§ Task to complete
Transcribe every line of the listing below without any deviation.

§ Dataset records
⁂

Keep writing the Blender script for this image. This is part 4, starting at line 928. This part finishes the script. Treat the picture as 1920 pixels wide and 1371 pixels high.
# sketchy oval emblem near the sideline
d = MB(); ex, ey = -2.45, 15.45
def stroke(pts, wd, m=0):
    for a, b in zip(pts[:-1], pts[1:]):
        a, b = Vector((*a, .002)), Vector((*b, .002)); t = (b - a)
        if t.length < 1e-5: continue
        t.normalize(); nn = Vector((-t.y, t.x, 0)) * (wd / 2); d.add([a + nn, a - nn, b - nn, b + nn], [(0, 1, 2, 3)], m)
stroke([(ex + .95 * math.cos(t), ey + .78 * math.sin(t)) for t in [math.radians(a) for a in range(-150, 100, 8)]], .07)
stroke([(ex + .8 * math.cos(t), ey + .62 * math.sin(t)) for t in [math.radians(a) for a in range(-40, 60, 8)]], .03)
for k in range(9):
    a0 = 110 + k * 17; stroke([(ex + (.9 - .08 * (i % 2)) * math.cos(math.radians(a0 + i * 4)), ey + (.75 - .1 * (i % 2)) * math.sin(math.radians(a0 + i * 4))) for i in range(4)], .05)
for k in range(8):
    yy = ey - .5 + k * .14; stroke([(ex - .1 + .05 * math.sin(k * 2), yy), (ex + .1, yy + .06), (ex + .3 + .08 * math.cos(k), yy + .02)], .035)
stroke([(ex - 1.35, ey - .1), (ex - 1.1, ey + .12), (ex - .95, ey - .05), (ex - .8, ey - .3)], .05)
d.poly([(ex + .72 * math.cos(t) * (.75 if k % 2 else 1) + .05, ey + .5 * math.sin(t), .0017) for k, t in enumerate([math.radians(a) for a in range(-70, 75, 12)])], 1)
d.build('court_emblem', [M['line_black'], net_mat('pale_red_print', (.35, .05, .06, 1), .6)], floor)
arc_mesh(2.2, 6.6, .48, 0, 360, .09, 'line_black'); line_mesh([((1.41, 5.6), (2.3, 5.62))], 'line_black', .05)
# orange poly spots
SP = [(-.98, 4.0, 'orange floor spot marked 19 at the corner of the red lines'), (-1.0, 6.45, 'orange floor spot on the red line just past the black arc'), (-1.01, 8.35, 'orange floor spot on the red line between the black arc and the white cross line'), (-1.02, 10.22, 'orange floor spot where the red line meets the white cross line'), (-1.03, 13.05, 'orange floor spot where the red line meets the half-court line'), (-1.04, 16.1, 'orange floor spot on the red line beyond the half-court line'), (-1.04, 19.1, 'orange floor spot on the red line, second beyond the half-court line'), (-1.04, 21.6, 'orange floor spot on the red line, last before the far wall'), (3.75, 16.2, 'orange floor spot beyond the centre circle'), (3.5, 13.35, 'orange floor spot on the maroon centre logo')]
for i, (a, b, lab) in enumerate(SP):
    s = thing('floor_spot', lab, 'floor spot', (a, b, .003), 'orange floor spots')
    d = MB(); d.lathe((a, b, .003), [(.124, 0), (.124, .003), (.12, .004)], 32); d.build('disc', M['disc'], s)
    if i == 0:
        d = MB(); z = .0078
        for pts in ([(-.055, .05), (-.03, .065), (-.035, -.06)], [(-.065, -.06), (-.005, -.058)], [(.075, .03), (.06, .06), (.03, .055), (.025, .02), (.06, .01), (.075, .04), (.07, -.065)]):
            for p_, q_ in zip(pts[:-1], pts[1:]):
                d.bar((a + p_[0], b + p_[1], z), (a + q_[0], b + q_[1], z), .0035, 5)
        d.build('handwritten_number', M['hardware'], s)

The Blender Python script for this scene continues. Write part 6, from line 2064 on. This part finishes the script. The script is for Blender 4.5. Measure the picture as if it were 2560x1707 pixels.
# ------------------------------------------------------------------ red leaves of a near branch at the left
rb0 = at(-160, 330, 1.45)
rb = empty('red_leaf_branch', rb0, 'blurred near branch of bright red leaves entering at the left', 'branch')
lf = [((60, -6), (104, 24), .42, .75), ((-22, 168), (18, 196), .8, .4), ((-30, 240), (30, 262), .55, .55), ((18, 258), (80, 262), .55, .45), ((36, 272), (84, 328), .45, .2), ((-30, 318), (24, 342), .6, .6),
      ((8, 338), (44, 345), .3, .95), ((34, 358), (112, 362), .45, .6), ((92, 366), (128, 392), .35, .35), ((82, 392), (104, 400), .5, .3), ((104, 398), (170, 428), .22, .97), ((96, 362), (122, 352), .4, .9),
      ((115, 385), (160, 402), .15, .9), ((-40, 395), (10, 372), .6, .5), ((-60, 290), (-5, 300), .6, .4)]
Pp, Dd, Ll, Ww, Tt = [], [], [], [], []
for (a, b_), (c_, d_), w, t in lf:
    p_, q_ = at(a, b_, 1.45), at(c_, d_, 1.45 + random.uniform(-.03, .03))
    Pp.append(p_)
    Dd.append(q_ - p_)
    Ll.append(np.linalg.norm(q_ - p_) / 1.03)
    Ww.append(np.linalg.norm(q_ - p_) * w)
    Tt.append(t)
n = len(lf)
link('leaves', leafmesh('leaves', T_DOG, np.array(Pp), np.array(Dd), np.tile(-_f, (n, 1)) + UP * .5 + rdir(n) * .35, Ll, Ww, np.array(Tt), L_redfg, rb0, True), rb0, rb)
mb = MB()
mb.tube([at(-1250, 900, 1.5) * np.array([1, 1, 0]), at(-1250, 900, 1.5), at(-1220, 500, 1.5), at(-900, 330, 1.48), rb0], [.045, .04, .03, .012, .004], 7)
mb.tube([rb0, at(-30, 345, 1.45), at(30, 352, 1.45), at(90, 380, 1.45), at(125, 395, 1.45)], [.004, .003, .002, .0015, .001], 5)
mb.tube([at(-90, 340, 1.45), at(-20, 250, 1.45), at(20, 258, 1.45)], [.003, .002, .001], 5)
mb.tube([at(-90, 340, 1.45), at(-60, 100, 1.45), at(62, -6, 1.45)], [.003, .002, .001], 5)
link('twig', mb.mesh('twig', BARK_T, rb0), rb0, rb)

⁂

§ Result of the exercise
Keep writing the Blender script for this image. This is part 4, starting at line 928. This part finishes the script. Treat the picture as 1920 pixels wide and 1371 pixels high.
# sketchy oval emblem near the sideline
d = MB(); ex, ey = -2.45, 15.45
def stroke(pts, wd, m=0):
    for a, b in zip(pts[:-1], pts[1:]):
        a, b = Vector((*a, .002)), Vector((*b, .002)); t = (b - a)
        if t.length < 1e-5: continue
        t.normalize(); nn = Vector((-t.y, t.x, 0)) * (wd / 2); d.add([a + nn, a - nn, b - nn, b + nn], [(0, 1, 2, 3)], m)
stroke([(ex + .95 * math.cos(t), ey + .78 * math.sin(t)) for t in [math.radians(a) for a in range(-150, 100, 8)]], .07)
stroke([(ex + .8 * math.cos(t), ey + .62 * math.sin(t)) for t in [math.radians(a) for a in range(-40, 60, 8)]], .03)
for k in range(9):
    a0 = 110 + k * 17; stroke([(ex + (.9 - .08 * (i % 2)) * math.cos(math.radians(a0 + i * 4)), ey + (.75 - .1 * (i % 2)) * math.sin(math.radians(a0 + i * 4))) for i in range(4)], .05)
for k in range(8):
    yy = ey - .5 + k * .14; stroke([(ex - .1 + .05 * math.sin(k * 2), yy), (ex + .1, yy + .06), (ex + .3 + .08 * math.cos(k), yy + .02)], .035)
stroke([(ex - 1.35, ey - .1), (ex - 1.1, ey + .12), (ex - .95, ey - .05), (ex - .8, ey - .3)], .05)
d.poly([(ex + .72 * math.cos(t) * (.75 if k % 2 else 1) + .05, ey + .5 * math.sin(t), .0017) for k, t in enumerate([math.radians(a) for a in range(-70, 75, 12)])], 1)
d.build('court_emblem', [M['line_black'], net_mat('pale_red_print', (.35, .05, .06, 1), .6)], floor)
arc_mesh(2.2, 6.6, .48, 0, 360, .09, 'line_black'); line_mesh([((1.41, 5.6), (2.3, 5.62))], 'line_black', .05)
# orange poly spots
SP = [(-.98, 4.0, 'orange floor spot marked 19 at the corner of the red lines'), (-1.0, 6.45, 'orange floor spot on the red line just past the black arc'), (-1.01, 8.35, 'orange floor spot on the red line between the black arc and the white cross line'), (-1.02, 10.22, 'orange floor spot where the red line meets the white cross line'), (-1.03, 13.05, 'orange floor spot where the red line meets the half-court line'), (-1.04, 16.1, 'orange floor spot on the red line beyond the half-court line'), (-1.04, 19.1, 'orange floor spot on the red line, second beyond the half-court line'), (-1.04, 21.6, 'orange floor spot on the red line, last before the far wall'), (3.75, 16.2, 'orange floor spot beyond the centre circle'), (3.5, 13.35, 'orange floor spot on the maroon centre logo')]
for i, (a, b, lab) in enumerate(SP):
    s = thing('floor_spot', lab, 'floor spot', (a, b, .003), 'orange floor spots')
    d = MB(); d.lathe((a, b, .003), [(.124, 0), (.124, .003), (.12, .004)], 32); d.build('disc', M['disc'], s)
    if i == 0:
        d = MB(); z = .0078
        for pts in ([(-.055, .05), (-.03, .065), (-.035, -.06)], [(-.065, -.06), (-.005, -.058)], [(.075, .03), (.06, .06), (.03, .055), (.025, .02), (.06, .01), (.075, .04), (.07, -.065)]):
            for p_, q_ in zip(pts[:-1], pts[1:]):
                d.bar((a + p_[0], b + p_[1], z), (a + q_[0], b + q_[1], z), .0035, 5)
        d.build('handwritten_number', M['hardware'], s)

The Blender Python script for this scene continues. Write part 6, from line 2064 on. This part finishes the script. The script is for Blender 4.5. Measure the picture as if it were 2560x1707 pixels.
# ------------------------------------------------------------------ red leaves of a near branch at the left
rb0 = at(-160, 330, 1.45)
rb = empty('red_leaf_branch', rb0, 'blurred near branch of bright red leaves entering at the left', 'branch')
lf = [((60, -6), (104, 24), .42, .75), ((-22, 168), (18, 196), .8, .4), ((-30, 240), (30, 262), .55, .55), ((18, 258), (80, 262), .55, .45), ((36, 272), (84, 328), .45, .2), ((-30, 318), (24, 342), .6, .6),
      ((8, 338), (44, 345), .3, .95), ((34, 358), (112, 362), .45, .6), ((92, 366), (128, 392), .35, .35), ((82, 392), (104, 400), .5, .3), ((104, 398), (170, 428), .22, .97), ((96, 362), (122, 352), .4, .9),
      ((115, 385), (160, 402), .15, .9), ((-40, 395), (10, 372), .6, .5), ((-60, 290), (-5, 300), .6, .4)]
Pp, Dd, Ll, Ww, Tt = [], [], [], [], []
for (a, b_), (c_, d_), w, t in lf:
    p_, q_ = at(a, b_, 1.45), at(c_, d_, 1.45 + random.uniform(-.03, .03))
    Pp.append(p_)
    Dd.append(q_ - p_)
    Ll.append(np.linalg.norm(q_ - p_) / 1.03)
    Ww.append(np.linalg.norm(q_ - p_) * w)
    Tt.append(t)
n = len(lf)
link('leaves', leafmesh('leaves', T_DOG, np.array(Pp), np.array(Dd), np.tile(-_f, (n, 1)) + UP * .5 + rdir(n) * .35, Ll, Ww, np.array(Tt), L_redfg, rb0, True), rb0, rb)
mb = MB()
mb.tube([at(-1250, 900, 1.5) * np.array([1, 1, 0]), at(-1250, 900, 1.5), at(-1220, 500, 1.5), at(-900, 330, 1.48), rb0], [.045, .04, .03, .012, .004], 7)
mb.tube([rb0, at(-30, 345, 1.45), at(30, 352, 1.45), at(90, 380, 1.45), at(125, 395, 1.45)], [.004, .003, .002, .0015, .001], 5)
mb.tube([at(-90, 340, 1.45), at(-20, 250, 1.45), at(20, 258, 1.45)], [.003, .002, .001], 5)
mb.tube([at(-90, 340, 1.45), at(-60, 100, 1.45), at(62, -6, 1.45)], [.003, .002, .001], 5)
link('twig', mb.mesh('twig', BARK_T, rb0), rb0, rb)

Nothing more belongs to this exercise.